I'd never really read a story about something terrible happening revolving around bathroom functions, eliminatory functions. And I wanted to do that because it just occurred to me that so much of the really terrible news we get in our lives, we get in the bathroom. Either because we discover a lump or because there's blood in our stool or even when you look in the mirror and all at once you say, "S___ man, I'm going bald!" All those things happen in the bathroom. Half of really scaring people is getting them in a place that's undefended. Nobody's as defenseless as they are in the bathroom, with their pants down.
Duma Key, 2008
From The Shining to Misery and The Dark Half, writers have starred in many King novels. In Duma Key (607 pages), he looks at visual art's potential for the macabre. The novel stars Edgar Freemantle, a construction executive who loses his arm in an accident and discovers that he has gained the ability to affect reality through his paintings. Oh, and there are some creepy dead girls too.
King: I had to write Duma Key from the standpoint of somebody who can't draw a cat. I mean, I could draw you a cat, but you wouldn't know what it was unless I told you. So it really was a case of wish fulfillment.

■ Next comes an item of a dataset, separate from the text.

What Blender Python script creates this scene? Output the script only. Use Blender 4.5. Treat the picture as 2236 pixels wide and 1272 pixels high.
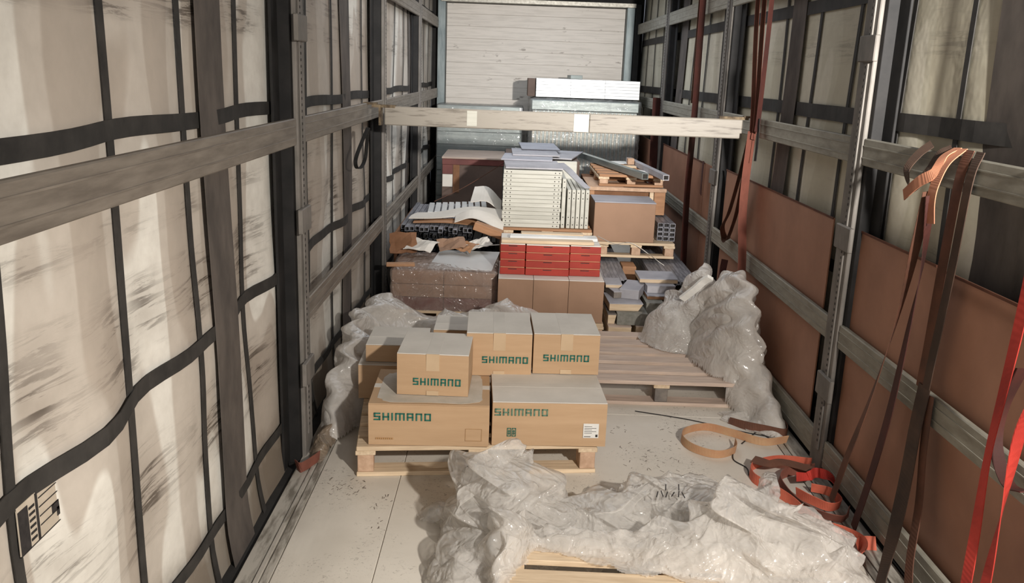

If Desperation is a book that's full of pain and unhappiness, Duma Key is a book where there actually is hope, because I was feeling in a more hopeful place. The two books are really the polarities of my recovery from my accident. I was feeling a lot better by the time that I wrote Duma Key, and I think it shows in the book.
The Tommyknockers, 1987
King's third release of 1987, after The Eyes of the Dragon and Misery, The Tommyknockers (558 pages) is the author's first novel-length attempt at a straight-up aliens-invade-earth story. After a writer discovers a piece of metal sticking out of the ground in the woods behind her house, she starts to dig — and dig and dig.
King: That was another case of a book I tried to write a long time ago. I had the idea of the guy stumbling over the flying saucer when I was a senior in college. I had 15 or 20 pages and I just stopped. I don't remember why. I think it was probably like Under the Dome. The canvas was just too big. And so I quit. The pages went God knows where. Years later the idea recurred and I just got swept up by the concept.

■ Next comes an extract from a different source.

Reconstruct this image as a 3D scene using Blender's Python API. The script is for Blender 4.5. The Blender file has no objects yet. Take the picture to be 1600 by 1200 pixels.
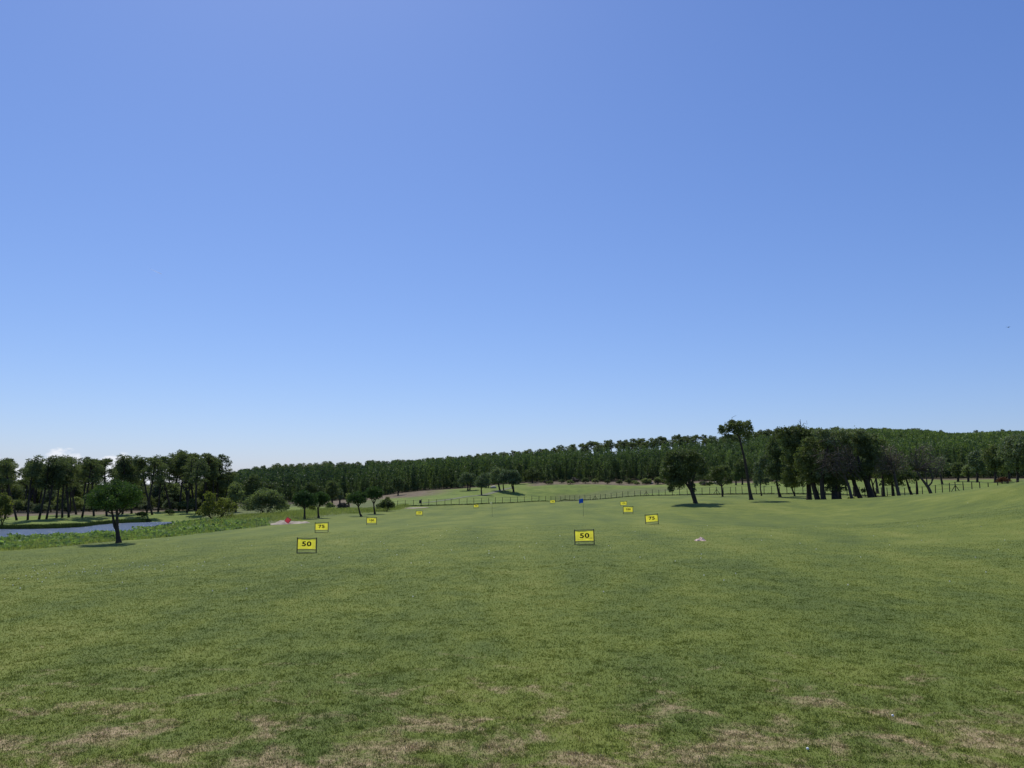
import bpy, math, random
import numpy as np
from mathutils import Vector, Matrix
SC = bpy.context.scene
COL = SC.collection
R = math.radians
F = 1200.0; PITCH = math.atan(155/1200); EYE = 4.0      # focal length in photo pixels, upward tilt, eye height
CP, SP = math.cos(PITCH), math.sin(PITCH)

# ------------------------------------------------------------------ camera, sky, sun, exposure
cam_data = bpy.data.cameras.new('camera'); cam = bpy.data.objects.new('camera', cam_data); COL.objects.link(cam)
cam.location = (0, 0, EYE); cam.rotation_euler = (R(90) + PITCH, 0, 0)
cam_data.sensor_width = 36; cam_data.lens = 27.0; cam_data.clip_start = 0.1; cam_data.clip_end = 20000
SC.camera = cam
SUN_EL, SUN_AZ = R(56), R(-20)          # azimuth from +Y, negative = to the left of the view
w = bpy.data.worlds.new("World"); SC.world = w; w.use_nodes = True
nt = w.node_tree; N = nt.nodes; L = nt.links; N.clear()
sky = N.new('ShaderNodeTexSky'); sky.sky_type = 'NISHITA'; sky.sun_disc = False
sky.sun_elevation = SUN_EL; sky.sun_rotation = SUN_AZ
sky.altitude = 0; sky.air_density = 1.0; sky.dust_density = 0.4; sky.ozone_density = 2.2
bg = N.new('ShaderNodeBackground'); bg.inputs['Strength'].default_value = 0.10
wo = N.new('ShaderNodeOutputWorld')
# a bank of cumulus low on the horizon, beyond the pines
tc = N.new('ShaderNodeTexCoord'); sep = N.new('ShaderNodeSeparateXYZ'); L.new(tc.outputs['Generated'], sep.inputs[0])
def wmath(op, a, b=None, clamp=False):
    n = N.new('ShaderNodeMath'); n.operation = op; n.use_clamp = clamp
    for i, v in enumerate((a, b)):
        if v is None: continue
        if isinstance(v, (int, float)): n.inputs[i].default_value = v
        else: L.new(v, n.inputs[i])
    return n.outputs[0]
# camera-like response of the clear sky: gain and gamma per channel
sc_ = N.new('ShaderNodeSeparateColor'); cc_ = N.new('ShaderNodeCombineColor'); L.new(sky.outputs[0], sc_.inputs[0])
for i_, (g_, p_) in enumerate(((.746, .968), (.986, .894), (1.896, .7456))): L.new(wmath('MULTIPLY', wmath('POWER', sc_.outputs[i_], p_), g_), cc_.inputs[i_])
az = wmath('ARCTAN2', sep.outputs[0], sep.outputs[1])           # radians, 0 = straight ahead
el = wmath('ARCSINE', sep.outputs[2])
comb = N.new('ShaderNodeCombineXYZ'); L.new(wmath('MULTIPLY', az, 70), comb.inputs[0]); L.new(wmath('MULTIPLY', el, 120), comb.inputs[1])
ns = N.new('ShaderNodeTexNoise'); ns.inputs['Scale'].default_value = 1.0; ns.inputs['Detail'].default_value = 5; ns.inputs['Roughness'].default_value = 0.55
L.new(comb.outputs[0], ns.inputs['Vector'])
# cloud top height follows the azimuth: highest at az0
def hump(az0, width, h):
    t = wmath('DIVIDE', wmath('SUBTRACT', az, az0), width)
    return wmath('MULTIPLY', wmath('SUBTRACT', 1.0, wmath('MULTIPLY', t, t), True), h)
top = wmath('MAXIMUM', wmath('MAXIMUM', hump(-0.528, .052, .0375), hump(-0.474, .040, .0335)), hump(-0.60, .06, .028))
edge = wmath('SUBTRACT', wmath('ADD', top, wmath('MULTIPLY', wmath('SUBTRACT', ns.outputs['Fac'], 0.5), 0.034)), el)
dens = wmath('MULTIPLY', wmath('MULTIPLY', edge, 150, True), wmath('MULTIPLY', top, 120, True), True)
dens = wmath('MULTIPLY', dens, 0.9)
mixc = N.new('ShaderNodeMixRGB'); L.new(dens, mixc.inputs['Fac']); L.new(cc_.outputs[0], mixc.inputs['Color1'])
mixc.inputs['Color2'].default_value = (8.6, 8.9, 9.6, 1)
L.new(mixc.outputs[0], bg.inputs['Color']); L.new(bg.outputs[0], wo.inputs[0])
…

I can remember going into that book thinking, "If I have these two people and they're able to get this flying saucer out of the ground and fly it, then they can decide they're going to become sheriffs for world peace and discover they do a really terrible job at it, because power corrupts and absolute power corrupts absolutely. But it turned out not to be that.
Bag of Bones, 1998
The story of a popular novelist suffering from writer's block following the death of his wife, Bag of Bones (529 pages) made news when King decided to leave his longtime publisher Viking for Scribner, once the imprint of Ernest Hemingway and F. Scott Fitzgerald. Bag of Bones, a ghost story that owes much to Daphne du Maurier's gothic romance novel Rebecca, is one of the first King books marketed as much as literature as it was a horror story.

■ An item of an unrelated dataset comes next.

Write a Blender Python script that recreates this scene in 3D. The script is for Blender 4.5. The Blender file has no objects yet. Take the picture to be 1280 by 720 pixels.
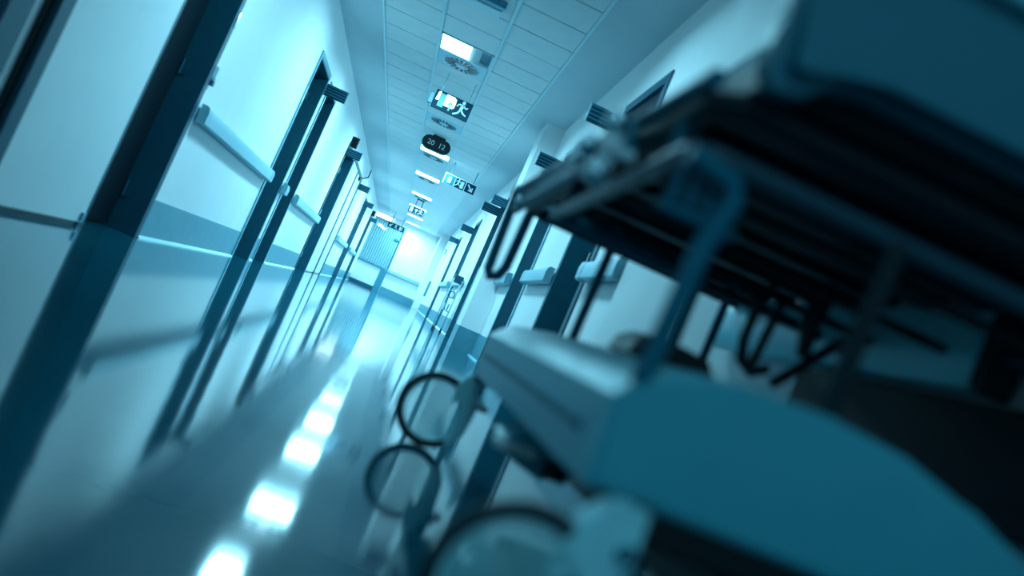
import bpy, bmesh, math, random
from mathutils import Vector, Matrix
random.seed(4)
scene = bpy.context.scene
COL = scene.collection

# ---------------------------------------------------------------- camera
YAW, PITCH, ROLL = math.radians(7.4147), math.radians(3.2774), math.radians(23.3086)
CAMZ = 0.325
cam_d = bpy.data.cameras.new('camera')
cam = bpy.data.objects.new('camera', cam_d)
COL.objects.link(cam)
fw = Vector((math.sin(YAW)*math.cos(PITCH), math.cos(YAW)*math.cos(PITCH), math.sin(PITCH)))
ri = Vector((math.cos(YAW), -math.sin(YAW), 0))
up = ri.cross(fw)
c, s = math.cos(ROLL), math.sin(ROLL)
cx = ri*c + up*s
cy = up*c - ri*s
cam.matrix_world = Matrix(((cx.x, cy.x, -fw.x, 0), (cx.y, cy.y, -fw.y, 0), (cx.z, cy.z, -fw.z, CAMZ), (0, 0, 0, 1)))
cam_d.sensor_width = 36
cam_d.lens = 36*1044.15/1280
cam_d.clip_start = 0.02
cam_d.dof.use_dof = True
cam_d.dof.focus_distance = 11.5
cam_d.dof.aperture_fstop = 1.35
scene.camera = cam

# ---------------------------------------------------------------- world, exposure
w = bpy.data.worlds.new('world'); scene.world = w; w.use_nodes = True
w.node_tree.nodes['Background'].inputs[0].default_value = (0.05, 0.5, 0.8, 1)
w.node_tree.nodes['Background'].inputs[1].default_value = 0.05
vs = scene.view_settings
vs.view_transform = 'Standard'; vs.look = 'None'; vs.gamma = 1; vs.exposure = 0.0
LAMP_COL = (0.28, 0.78, 1.0)
LAMP_W = 55.0      # watts of one ceiling light; louvres keep its light from leaving at grazing angles
# (y, strength factor) of the ceiling lights, all at x -0.53..0
LAMPS = [(-4.14, .36), (-1.24, .28), (4.56, .95), (7.46, 1.2), (9.876, 1.6), (13.26, 2.0), (16.16, 2.3), (19.543, 2.2), (22.443, 2.1), (25.343, 2.0), (28.243, 1.4)]

for _y, _k in LAMPS:
    _l = bpy.data.lights.new('ceiling_lamp', 'AREA'); _l.shape = 'RECTANGLE'
    _half = abs(_y-7.46) < .01
    _l.size, _l.size_y = (.28 if _half else .50), .44
    _l.spread = math.radians(166); _l.energy = LAMP_W*_k; _l.color = LAMP_COL
    _o = bpy.data.objects.new('ceiling_lamp', _l); COL.objects.link(_o)
    _o.location = (-.375 if _half else -.262, _y+.2417, 2.590)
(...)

King: I was squeezed out at Viking, because Phyllis Grann came from Putnam, and she brought with her Tom Clancy, who sold more books than I did. There was a feeling at Viking that they couldn't support two big money writers. And I was the one that went. In terms of profits and loss, that made sense, although Clancy's kind of dropped out of sight. But the people I still deal with at Scribner were people who were interested in the book rather than in the reputation of the writer, which was a penny-dreadful reputation at that point. I give them a lot of credit. To some degree, they rehabilitated my reputation.